WHAT YOU NEED TO DO: Return the full material exactly.

BEGIN MATERIAL PROVIDED

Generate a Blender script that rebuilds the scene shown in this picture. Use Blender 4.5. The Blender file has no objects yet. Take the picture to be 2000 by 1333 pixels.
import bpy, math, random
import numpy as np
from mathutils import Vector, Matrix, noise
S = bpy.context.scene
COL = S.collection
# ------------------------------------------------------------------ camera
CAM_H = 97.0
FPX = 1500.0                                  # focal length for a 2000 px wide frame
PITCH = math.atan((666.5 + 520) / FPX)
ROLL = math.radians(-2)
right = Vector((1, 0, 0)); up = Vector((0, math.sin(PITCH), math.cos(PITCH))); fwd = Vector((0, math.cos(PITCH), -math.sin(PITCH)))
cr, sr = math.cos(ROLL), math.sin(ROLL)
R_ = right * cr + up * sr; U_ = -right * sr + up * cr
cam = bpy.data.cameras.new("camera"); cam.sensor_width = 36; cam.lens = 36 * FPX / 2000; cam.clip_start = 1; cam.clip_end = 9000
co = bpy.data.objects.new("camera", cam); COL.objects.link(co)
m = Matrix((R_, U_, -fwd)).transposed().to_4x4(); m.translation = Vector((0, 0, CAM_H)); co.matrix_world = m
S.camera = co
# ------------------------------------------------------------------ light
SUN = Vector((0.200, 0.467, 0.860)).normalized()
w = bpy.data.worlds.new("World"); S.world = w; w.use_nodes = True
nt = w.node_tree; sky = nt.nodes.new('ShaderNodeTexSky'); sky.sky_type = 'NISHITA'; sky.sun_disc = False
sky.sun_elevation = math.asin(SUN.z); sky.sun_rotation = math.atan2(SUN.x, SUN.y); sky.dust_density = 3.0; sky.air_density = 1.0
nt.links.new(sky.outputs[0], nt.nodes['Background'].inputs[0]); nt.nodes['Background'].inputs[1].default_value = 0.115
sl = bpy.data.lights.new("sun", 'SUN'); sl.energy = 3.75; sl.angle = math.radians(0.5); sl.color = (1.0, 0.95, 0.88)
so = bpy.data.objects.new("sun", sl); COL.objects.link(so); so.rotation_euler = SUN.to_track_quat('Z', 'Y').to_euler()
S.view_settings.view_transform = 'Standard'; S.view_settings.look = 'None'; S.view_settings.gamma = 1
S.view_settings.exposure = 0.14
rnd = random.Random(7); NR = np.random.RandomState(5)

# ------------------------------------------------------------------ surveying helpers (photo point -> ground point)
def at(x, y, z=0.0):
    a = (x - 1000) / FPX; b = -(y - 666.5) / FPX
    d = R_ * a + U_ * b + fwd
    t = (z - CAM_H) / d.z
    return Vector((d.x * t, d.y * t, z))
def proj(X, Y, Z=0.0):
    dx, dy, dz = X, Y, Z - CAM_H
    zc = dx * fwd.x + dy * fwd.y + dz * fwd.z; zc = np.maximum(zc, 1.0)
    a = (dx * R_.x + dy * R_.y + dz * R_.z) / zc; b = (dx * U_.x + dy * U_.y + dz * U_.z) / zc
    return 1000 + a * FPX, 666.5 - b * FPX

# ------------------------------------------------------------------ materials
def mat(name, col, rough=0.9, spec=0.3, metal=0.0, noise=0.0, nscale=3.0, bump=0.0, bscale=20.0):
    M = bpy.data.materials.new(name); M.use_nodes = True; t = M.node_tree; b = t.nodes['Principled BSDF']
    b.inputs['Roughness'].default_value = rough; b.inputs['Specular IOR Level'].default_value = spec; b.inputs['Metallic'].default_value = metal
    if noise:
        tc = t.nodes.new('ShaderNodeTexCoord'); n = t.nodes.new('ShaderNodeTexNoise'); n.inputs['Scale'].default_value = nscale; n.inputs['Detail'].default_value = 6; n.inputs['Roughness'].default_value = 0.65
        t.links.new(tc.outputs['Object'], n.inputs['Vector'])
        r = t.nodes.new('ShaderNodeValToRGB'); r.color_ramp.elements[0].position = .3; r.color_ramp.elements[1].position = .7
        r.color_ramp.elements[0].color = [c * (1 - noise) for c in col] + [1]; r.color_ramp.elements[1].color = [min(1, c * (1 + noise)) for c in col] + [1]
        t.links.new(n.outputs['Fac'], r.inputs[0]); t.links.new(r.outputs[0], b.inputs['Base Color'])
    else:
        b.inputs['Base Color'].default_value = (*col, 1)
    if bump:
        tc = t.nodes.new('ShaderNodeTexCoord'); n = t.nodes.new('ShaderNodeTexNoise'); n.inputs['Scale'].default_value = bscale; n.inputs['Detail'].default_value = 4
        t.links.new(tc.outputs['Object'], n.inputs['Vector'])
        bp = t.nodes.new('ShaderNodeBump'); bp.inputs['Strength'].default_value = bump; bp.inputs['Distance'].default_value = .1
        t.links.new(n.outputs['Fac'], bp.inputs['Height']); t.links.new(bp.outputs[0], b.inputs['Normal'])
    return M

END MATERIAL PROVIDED

EXPECTED OUTPUT:
Generate a Blender script that rebuilds the scene shown in this picture. Use Blender 4.5. The Blender file has no objects yet. Take the picture to be 2000 by 1333 pixels.
import bpy, math, random
import numpy as np
from mathutils import Vector, Matrix, noise
S = bpy.context.scene
COL = S.collection
# ------------------------------------------------------------------ camera
CAM_H = 97.0
FPX = 1500.0                                  # focal length for a 2000 px wide frame
PITCH = math.atan((666.5 + 520) / FPX)
ROLL = math.radians(-2)
right = Vector((1, 0, 0)); up = Vector((0, math.sin(PITCH), math.cos(PITCH))); fwd = Vector((0, math.cos(PITCH), -math.sin(PITCH)))
cr, sr = math.cos(ROLL), math.sin(ROLL)
R_ = right * cr + up * sr; U_ = -right * sr + up * cr
cam = bpy.data.cameras.new("camera"); cam.sensor_width = 36; cam.lens = 36 * FPX / 2000; cam.clip_start = 1; cam.clip_end = 9000
co = bpy.data.objects.new("camera", cam); COL.objects.link(co)
m = Matrix((R_, U_, -fwd)).transposed().to_4x4(); m.translation = Vector((0, 0, CAM_H)); co.matrix_world = m
S.camera = co
# ------------------------------------------------------------------ light
SUN = Vector((0.200, 0.467, 0.860)).normalized()
w = bpy.data.worlds.new("World"); S.world = w; w.use_nodes = True
nt = w.node_tree; sky = nt.nodes.new('ShaderNodeTexSky'); sky.sky_type = 'NISHITA'; sky.sun_disc = False
sky.sun_elevation = math.asin(SUN.z); sky.sun_rotation = math.atan2(SUN.x, SUN.y); sky.dust_density = 3.0; sky.air_density = 1.0
nt.links.new(sky.outputs[0], nt.nodes['Background'].inputs[0]); nt.nodes['Background'].inputs[1].default_value = 0.115
sl = bpy.data.lights.new("sun", 'SUN'); sl.energy = 3.75; sl.angle = math.radians(0.5); sl.color = (1.0, 0.95, 0.88)
so = bpy.data.objects.new("sun", sl); COL.objects.link(so); so.rotation_euler = SUN.to_track_quat('Z', 'Y').to_euler()
S.view_settings.view_transform = 'Standard'; S.view_settings.look = 'None'; S.view_settings.gamma = 1
S.view_settings.exposure = 0.14
rnd = random.Random(7); NR = np.random.RandomState(5)

# ------------------------------------------------------------------ surveying helpers (photo point -> ground point)
def at(x, y, z=0.0):
    a = (x - 1000) / FPX; b = -(y - 666.5) / FPX
    d = R_ * a + U_ * b + fwd
    t = (z - CAM_H) / d.z
    return Vector((d.x * t, d.y * t, z))
def proj(X, Y, Z=0.0):
    dx, dy, dz = X, Y, Z - CAM_H
    zc = dx * fwd.x + dy * fwd.y + dz * fwd.z; zc = np.maximum(zc, 1.0)
    a = (dx * R_.x + dy * R_.y + dz * R_.z) / zc; b = (dx * U_.x + dy * U_.y + dz * U_.z) / zc
    return 1000 + a * FPX, 666.5 - b * FPX

# ------------------------------------------------------------------ materials
def mat(name, col, rough=0.9, spec=0.3, metal=0.0, noise=0.0, nscale=3.0, bump=0.0, bscale=20.0):
    M = bpy.data.materials.new(name); M.use_nodes = True; t = M.node_tree; b = t.nodes['Principled BSDF']
    b.inputs['Roughness'].default_value = rough; b.inputs['Specular IOR Level'].default_value = spec; b.inputs['Metallic'].default_value = metal
    if noise:
        tc = t.nodes.new('ShaderNodeTexCoord'); n = t.nodes.new('ShaderNodeTexNoise'); n.inputs['Scale'].default_value = nscale; n.inputs['Detail'].default_value = 6; n.inputs['Roughness'].default_value = 0.65
        t.links.new(tc.outputs['Object'], n.inputs['Vector'])
        r = t.nodes.new('ShaderNodeValToRGB'); r.color_ramp.elements[0].position = .3; r.color_ramp.elements[1].position = .7
        r.color_ramp.elements[0].color = [c * (1 - noise) for c in col] + [1]; r.color_ramp.elements[1].color = [min(1, c * (1 + noise)) for c in col] + [1]
        t.links.new(n.outputs['Fac'], r.inputs[0]); t.links.new(r.outputs[0], b.inputs['Base Color'])
    else:
        b.inputs['Base Color'].default_value = (*col, 1)
    if bump:
        tc = t.nodes.new('ShaderNodeTexCoord'); n = t.nodes.new('ShaderNodeTexNoise'); n.inputs['Scale'].default_value = bscale; n.inputs['Detail'].default_value = 4
        t.links.new(tc.outputs['Object'], n.inputs['Vector'])
        bp = t.nodes.new('ShaderNodeBump'); bp.inputs['Strength'].default_value = bump; bp.inputs['Distance'].default_value = .1
        t.links.new(n.outputs['Fac'], bp.inputs['Height']); t.links.new(bp.outputs[0], b.inputs['Normal'])
    return M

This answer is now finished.